# Start of Source material
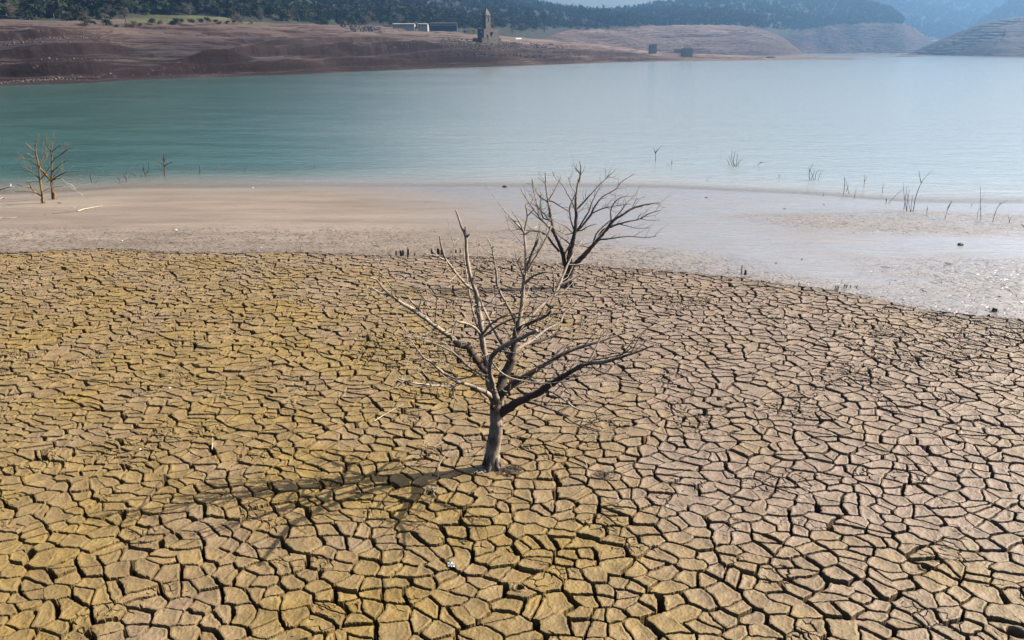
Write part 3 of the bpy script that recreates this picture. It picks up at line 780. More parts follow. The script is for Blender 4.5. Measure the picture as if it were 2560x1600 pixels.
T2 = [
 sp(None, [(835,1275),(838,1200),(845,1110),(845,1050)], 42, 38, 0, (.5,.2), 'trunk'),                                              # 0
 sp(0, [(825,1100),(790,1020),(760,910),(735,850),(700,760),(670,650),(650,540),(640,450),(625,320),(617,188)], 24, 4, 0.3, (.0,.75)),   # 1
 sp(0, [(850,1090),(860,960),(880,850),(895,760),(900,640),(905,540),(905,430),(925,300),(950,200),(950,120),(940,85)], 30, 4, 0.2, (.0,.75)),   # 2
 sp(0, [(860,1090),(920,1045),(990,965),(1090,860),(1140,800),(1200,720),(1250,650),(1330,600),(1430,540),(1560,495),(1700,478)], 28, 4, 0.3, (.05,.5)),  # 3
 sp(1, [(745,940),(690,870),(640,800),(600,770),(520,745),(345,730)], 13, 4, -0.5, (.1,.5)),
 sp(1, [(735,850),(690,760),(640,700),(580,640),(520,560),(450,460),(400,380),(385,345)], 11, 3, 0.3, (.3,.8)),
 sp(1, [(660,660),(610,590),(560,540),(500,490),(435,490)], 7, 3, -0.3, (.3,.8)),
 sp(1, [(655,640),(600,620),(575,540),(575,380)], 9, 3, -0.2, (.3,.8)),
 sp(1, [(640,470),(580,430),(540,380),(510,340),(490,255)], 7, 3, 0.1, (.5,.9)),
 sp(8, [(510,320),(475,300),(440,298)], 4, 3, 0, (.7,.9)),
 sp(1, [(650,450),(700,370),(740,290),(775,240)], 7, 3, 0.2, (.4,.8)),
 sp(1, [(622,305),(590,275),(547,235)], 6, 3, 0, (.6,.9)),
 sp(1, [(645,460),(700,475),(760,515),(860,575)], 7, 4, 0.2, (.3,.4)),
 sp(5, [(590,655),(520,600),(450,535)], 6, 3, 0.1, (.4,.8)),
 sp(5, [(470,500),(500,440),(460,395)], 5, 3, 0.1, (.4,.8)),
 sp(5, [(560,600),(545,520),(500,340),(490,260)], 6, 3, 0.2, (.4,.8)),
 sp(2, [(905,560),(870,470),(830,400),(780,310),(710,240),(683,180)], 8, 3, -0.3, (.4,.9)),
 sp(2, [(893,750),(860,650),(845,545),(870,470),(900,385),(870,340),(835,238)], 9, 3, -0.3, (.3,.8)),
 sp(2, [(905,760),(940,700),(980,640),(1030,560),(1055,480),(1110,370),(1165,300)], 10, 3, 0.4, (.2,.7)),
 sp(2, [(908,545),(1000,450),(1100,340),(1180,260),(1243,200)], 9, 3, 0.3, (.3,.7)),
 sp(2, [(915,750),(970,690),(1045,590),(1075,530),(1150,430),(1290,340),(1340,280),(1465,200)], 12, 3, 0.5, (.2,.7)),
 sp(20, [(1045,590),(1120,550),(1250,515),(1430,490)], 7, 3, -0.2, (.2,.6)),
 sp(2, [(870,890),(800,830),(745,790),(690,710)], 8, 3, -0.4, (.2,.6)),
 sp(2, [(885,775),(860,750),(800,700),(695,650)], 5, 2, -0.3, (.2,.6)),
 sp(2, [(885,760),(825,778),(760,750),(700,720),(620,690),(550,680)], 6, 3, -0.6, (.9,1.1)),
 sp(2, [(905,745),(960,740),(1020,705),(1100,680)], 7, 3, -0.3, (.2,.5)),
 sp(2, [(950,212),(925,185),(893,148)], 5, 3, 0, (.6,.9)),
 sp(2, [(912,350),(922,290),(930,235)], 5, 3, 0.1, (.5,.9)),
 sp(3, [(1120,800),(1160,740),(1240,705),(1310,680),(1420,650),(1510,630),(1600,580),(1710,548)], 12, 3, -0.2, (.1,.6)),
 sp(3, [(1240,665),(1240,540),(1290,460),(1360,420),(1440,415),(1460,385)], 9, 3, 0.3, (.3,.7)),
 sp(3, [(1245,655),(1330,560),(1400,470),(1500,380)], 9, 3, 0.5, (.2,.7)),
 sp(3, [(1110,845),(1150,825),(1210,820),(1400,800),(1560,808),(1670,795)], 8, 3, -0.6, (.3,.6)),
 sp(31, [(1150,828),(1220,822),(1290,778)], 6, 3, 0.2, (.2,.4)),
 sp(28, [(1510,630),(1600,645),(1700,640)], 5, 3, -0.1, (.5,.7)),
 sp(28, [(1325,685),(1400,700),(1480,720),(1600,718)], 5, 3, -0.2, (.4,.7)),
 sp(3, [(1020,900),(960,888),(900,890)], 6, 3, -0.3, (.2,.4)),
 sp(3, [(1065,880),(1100,780),(1150,720),(1240,640)], 10, 5, 0.3, (.2,.5)),
 sp(3, [(1430,545),(1465,470),(1500,440),(1570,425)], 5, 2, 0.1, (.8,.9)),
 sp(21, [(1180,530),(1220,480),(1260,435)], 4, 2, 0, (.8,.9)),
 sp(0, [(845,1090),(800,1030),(790,990),(850,870)], 10, 5, -.1, (.1,.3)),
 sp(30, [(1380,500),(1375,470),(1373,435)], 4, 2, 0, (.4,.6)),
 sp(2, [(900,600),(960,545),(1020,525),(1100,530)], 4, 2, .1, (.7,.9)),
 sp(1, [(665,560),(640,590),(700,650)], 4, 2, .1, (.5,.6)),
]
traced_tree("dead_tree", Bz, (835, 1275), T2, "dark dead tree with a wide fan of branches, standing behind the large pale one", "tree", None, M_BARK, 0.2646, 5)

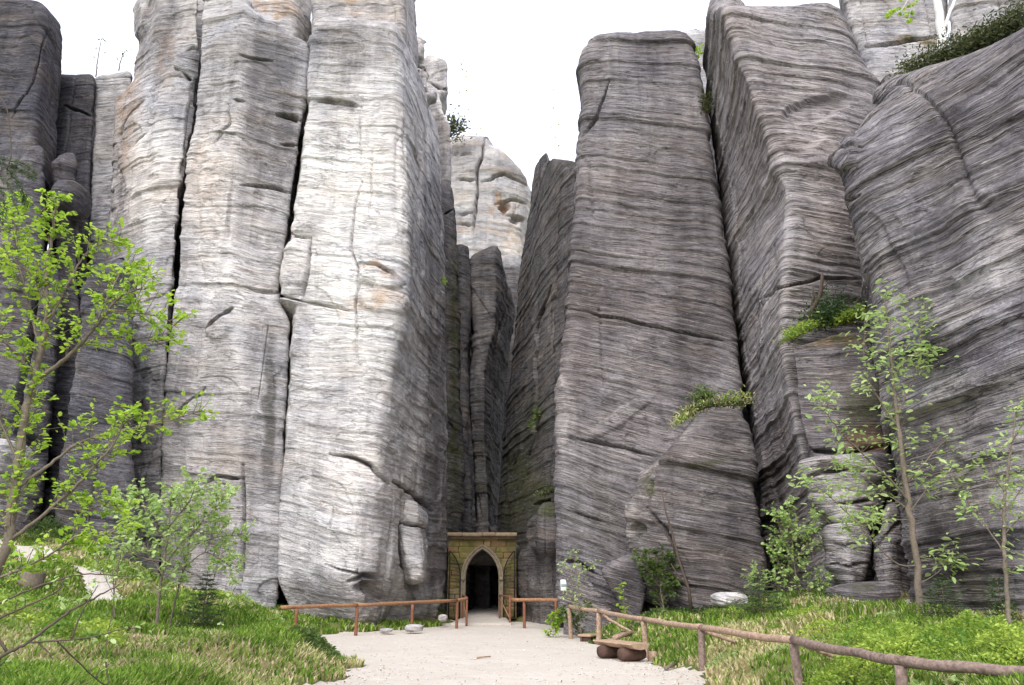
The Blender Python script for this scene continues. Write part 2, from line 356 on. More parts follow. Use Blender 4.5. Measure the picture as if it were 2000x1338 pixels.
sheet('path', path_poly, M['sand'], .10, .022, .35, .2)
side_poly = [tuple(P(*q)[:2]) for q in ((-60, 1060, 27), (0, 1062, 26.5), (90, 1085, 25.5), (180, 1150, 22.5), (250, 1195, 20), (225, 1205, 19.6), (120, 1140, 22.5), (40, 1090, 24.5), (-60, 1082, 25.3))]
sheet('side_path', side_poly, M['sand'], .10, .09, .08, .3)
sandy_poly = [tuple(P(*q)[:2]) for q in ((1660, 1185, 18.5), (1720, 1150, 19), (1792, 1115, 18.6), (1800, 1150, 18), (1770, 1195, 17.4), (1700, 1205, 17.5))]
sheet('sand_slope', sandy_poly, M['sand'], .08, .09, .1, .15)

# ------------------------------------------------------------------ rock builder
def beds(seed, lo, hi, n=420, start=-14):
    r = np.random.default_rng(seed); b = start+np.concatenate([[0], np.cumsum(r.uniform(lo, hi, n))]); return b, r.uniform(-1, 1, n+1)
def strata(p, seed, dip, k, cont=0.0):
    x, y, z = p.T
    s = z + dip[0]*x + dip[1]*y + .30*noise(x/5, y/5, z/5, seed) + .075*noise(x/1.6, y/1.6, z/2.2, seed+1) + .03*noise(x*1.6, y*1.6, z*1.2, seed+2)
    d = 0
    # each bed juts out at its foot and steps back under the next one: thin shadow lines on flat faces
    for (lo, hi, amp, aw, sd) in ((.9, 3.2, .07, .04, 1), (.28, .8, .058, .025, 2), (.12, .30, .038, .012, 3)):
        b, off = beds(seed*7+sd, lo, hi)
        i = np.clip(np.searchsorted(b, s)-1, 0, len(b)-2); th = b[i+1]-b[i]; u = np.clip((s-b[i])/th, 0, 1)
        m = sstep(-.25, .45, noise(x/(3.4/sd)+off[i]*9, y/(3.4/sd), i*1.7, seed+5+sd)); m = np.clip(m+cont, 0, 1)*(.65+.35*off[i])
        lip = np.minimum(u*th/.045, 1)                         # rounded foot
        d = d + amp*m*(1-u)**1.4*lip + aw*off[i]*.5*sstep(0, .06, np.minimum(u, 1-u)*th)
    return s, d*k
def displace(p, nrm, o):
    seed = o.get('seed', 1); x, y, z = p.T; k = o.get('rough', 1.0)
    s, d = strata(p, seed, o.get('dip', (.11, .0)), o.get('bed', 1.0), o.get('cont', 0.0))
    d = d + k*(.20*noise(x/4.2, y/4.2, z/7, seed+31) + .07*fbm(x/1.5, y/1.5, z/2.4, seed+33, 2) + .022*fbm(x*2.2, y*2.2, z*2.2, seed+35, 3))
    d = d + k*.05*noise(x/.9, y/.9, z/7, seed+37)*sstep(-.2, .5, noise(x/4, y/4, z/9, seed+38))
    # spalled plates with sharp edges, and open vertical joints
    for q, (fx, fz, a, t0) in enumerate(((2.6, 1.9, .07, .30), (.9, .7, .04, .32))):
        d = d - k*a*sstep(t0, t0+.035, noise(x/fx+.2*s, y/fx, s/fz, seed+61+q))
    jn = np.abs(noise(x/2.3, y/2.3, z/22, seed+71)); d = d - k*.12*np.exp(-(jn/.018)**2)*sstep(.2, .4, noise(x/3, y/3, z/3.5, seed+73))
    st = np.zeros((len(p), 4)); st[:, 3] = o.get('moss0', 0.0)
    if o.get('feat') or o.get('stain'):
        px, py = project(p); front = (nrm*np.array((0., -CP, -SP))).sum(1) > -.25
        front |= (nrm*(np.array((0, 0, EYE))-p)).sum(1) > 0
        wob = 5*noise(x*1.4, y*1.4, z*1.4, seed+51); wob2 = 5*noise(x*1.4, y*1.4, z*1.4, seed+52)
        for f in o.get('feat', ()):
            if f[0] == 'crack':
                _, pts, w, dep = f; dd = np.full(len(p), 1e9); tp = np.zeros(len(p)); Ls = [math.hypot(q[0]-a[0], q[1]-a[1]) for a, q in zip(pts[:-1], pts[1:])]; acc = 0.0
                for (ax, ay), (bx, by) in zip(pts[:-1], pts[1:]):
                    ex, ey = bx-ax, by-ay; t = np.clip(((px+wob*.5-ax)*ex+(py+wob2*.5-ay)*ey)/(ex*ex+ey*ey), 0, 1)
                    h = np.hypot(px+wob*.5-ax-t*ex, py+wob2*.5-ay-t*ey); sl = math.hypot(ex, ey)
                    tp = np.where(h < dd, (acc+t*sl)/sum(Ls), tp); dd = np.minimum(dd, h); acc += sl
                tap = .25+.75*sstep(0, .3, tp)*(1-sstep(.72, 1, tp))
                d = d - np.where(front, dep*1.5*tap*np.exp(-(dd/(w*.8*(.5+.5*tap)*(1+.25*wob/5)))**4), 0)
            else:
                _, cx, cy, rx, ry, ang, amp = f; ca, sa = math.cos(math.radians(ang)), math.sin(math.radians(ang))
                a, b = px+wob-cx, py+wob2-cy; r = np.hypot((a*ca+b*sa)/rx, (-a*sa+b*ca)/ry)
                d = d + np.where(front, amp*(1-sstep(.65, 1.1, r)), 0)
        for kind, cx, cy, rx, ry, amt in o.get('stain', ()):
            r = np.hypot((px+wob*1.6-cx)/rx, (py+wob2*3-cy)/ry); c = 'pale ochre dark moss'.split().index(kind)
            st[:, c] = np.clip(st[:, c] + np.where(front, amt*(1-sstep(.35, 1.15, r)), 0), 0, 1)
    d = d*(1-.75*sstep(.35, .9, nrm[:, 2]))
    return p + nrm*d[:, None], s, st
def corner_curve(c, zb):
    """c = (Y, lean, [(px,py)...]) seen edge, or ('b', x, Y, ztop) hidden corner -> functions of height"""
    if c[0] == 'b': return np.array([zb, c[3]]), np.array([c[1], c[1]]), np.array([c[2], c[2]]), c[3]
    Y0, lean, pts = c[:3]; zz, xx, yy = [], [], []
    for px, py in pts:
        Yc = Y0
        for _ in range(12):
            q = P(px, py, Yc); Yc = Y0 + lean*max(q[2], 0)
        zz.append(q[2]); xx.append(q[0]); yy.append(Yc)
    o = np.argsort(zz); zz, xx, yy = np.array(zz)[o], np.array(xx)[o], np.array(yy)[o]
    return zz, xx, yy, P(*pts[0], Y0+lean*max(P(*pts[0], Y0)[2], 0))[2]
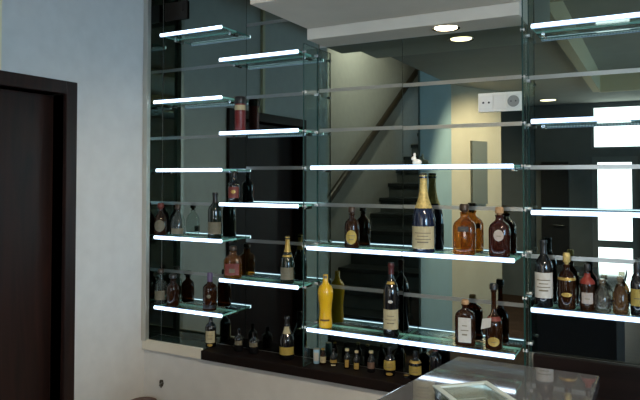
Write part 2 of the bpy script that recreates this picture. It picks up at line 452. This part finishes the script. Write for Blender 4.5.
shelf('c0', 311, 167, 514, 166.5, 'upper lit glass shelf of the middle bay, empty but for a white ornament')
shelf('c1', 307.5, 247.5, 515, 260.5, 'lit glass shelf in the middle bay carrying the champagne bottle', P_X(402))
shelf('c2', 307.5, 329, 515, 356.5, 'lowest lit glass shelf of the middle bay, with the yellow bottle', P_X(398))
for i, (yl, yr, lab) in enumerate(((27, 14, 'topmost lit glass shelf of the right hand bay'), (120.5, 118, 'second lit glass shelf of the right hand bay, across the window reflection'),
        (212, 215, 'third lit glass shelf of the right hand bay, empty'), (310, 319, 'lowest lit glass shelf of the right hand bay, crowded with bottles'))):
    z = (aty(533, yl, FY).z + aty(640, yr, FY).z) / 2
    p = aty(760, 200, FY)
    x0 = aty(531, yl, FY).x
    t = thing('glass_shelf', lab, 'shelf', (x0 + .45, 0, z), 0, 'lit glass shelves of the display case')
    glass_slab('pane', -.45, .45, FY, -.002, -.004, .004, t)
    led(-.448, .448, t)
    for sx in (-.42, .42):
        bm = bmesh.new(); tube(bm, (sx, -.004, -.012), (sx, -.03, -.012), .007)
        obj('glint_pin', bm, M_chrome, t, True)  # chrome pins added to stand for LED glints at the shelf ends
    SH['d%d' % i] = z + .0045
SH['L'] = LZ

# ------------------------------------------------------------------ bottles
PROF = {
 'wine': [(0, 0), (.90, 0), (1, .015), (1, .58), (.97, .63), (.86, .68), (.62, .73), (.42, .77), (.35, .81), (.33, .88), (.33, .945), (.39, .95), (.39, .975), (.35, .98), (.35, .998), (0, 1)],
 'champagne': [(0, 0), (.90, 0), (1, .015), (1, .40), (.97, .45), (.87, .51), (.72, .57), (.56, .625), (.45, .68), (.37, .745), (.31, .82), (.29, .88), (.30, .93), (.38, .935), (.38, .955), (.33, .96), (.36, .99), (.28, 1), (0, 1)],
 'curvy': [(0, 0), (.82, 0), (.88, .02), (.86, .12), (.80, .24), (.78, .32), (.84, .44), (.95, .56), (1, .64), (.97, .71), (.82, .77), (.55, .81), (.38, .85), (.33, .90), (.33, .985), (.30, 1), (0, 1)],
 'whisky': [(0, 0), (.92, 0), (1, .02), (1, .56), (.95, .62), (.75, .67), (.45, .71), (.38, .75), (.36, .84), (.36, .995), (0, 1)],
 'decanter': [(0, 0), (.90, 0), (1, .03), (1, .52), (.97, .58), (.85, .64), (.60, .69), (.42, .72), (.36, .75), (.36, .80), (.40, .81), (.40, .84), (.0, .85)],
 'flask': [(0, 0), (.92, 0), (1, .03), (1, .60), (.94, .68), (.72, .74), (.40, .78), (.32, .81), (.32, .86), (.36, .87), (.36, .90), (0, .905)],
 'longneck': [(0, 0), (.90, 0), (1, .02), (1, .36), (.94, .42), (.74, .48), (.46, .52), (.32, .56), (.28, .62), (.28, .86), (.34, .87), (.34, .90), (0, .905)],
 'beer': [(0, 0), (.90, 0), (1, .02), (1, .54), (.92, .61), (.70, .68), (.48, .75), (.40, .82), (.38, .94), (.42, .945), (.42, .995), (0, 1)],
 'can': [(0, 0), (.9, 0), (1, .03), (1, .95), (.95, 1), (0, 1)],
 'jar': [(0, 0), (.85, 0), (.95, .04), (1, .30), (.95, .50), (.75, .62), (.45, .70), (.35, .74), (.35, .80), (0, .81)],
}
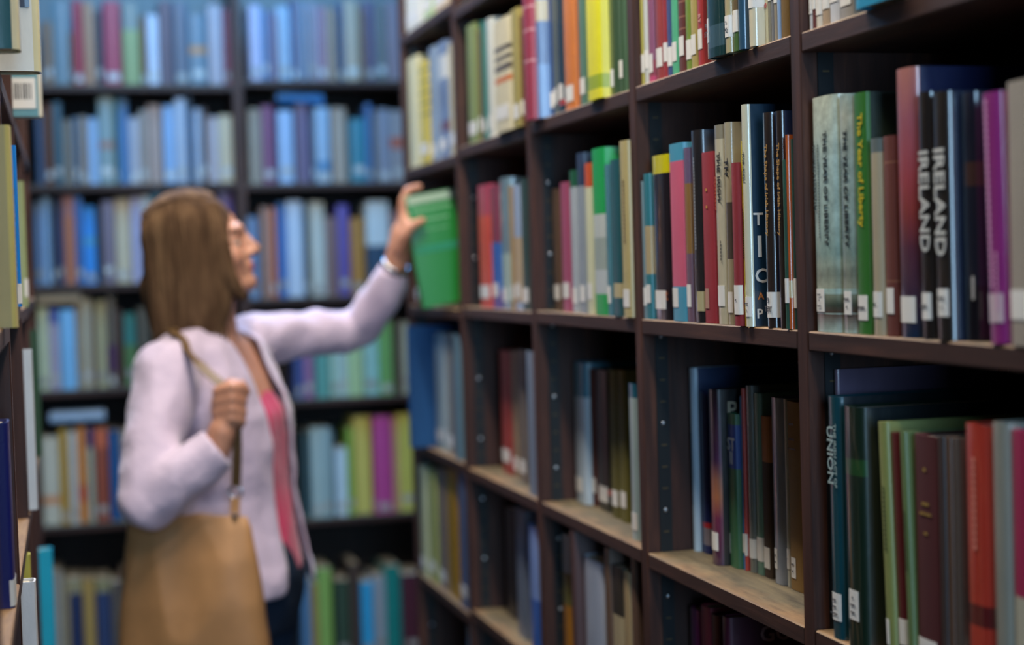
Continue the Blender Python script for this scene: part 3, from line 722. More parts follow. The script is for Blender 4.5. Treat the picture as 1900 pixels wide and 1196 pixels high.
# End of Source material
Exercise task:
Which lines hold the string "Measure"? Copy all of them from the data above.

Written answer:
Write part 3 of the bpy script that recreates this picture. It picks up at line 780. More parts follow. The script is for Blender 4.5. Measure the picture as if it were 2560x1600 pixels.
The Blender Python script for this scene continues. Write part 2, from line 356 on. More parts follow. Use Blender 4.5. Measure the picture as if it were 2000x1338 pixels.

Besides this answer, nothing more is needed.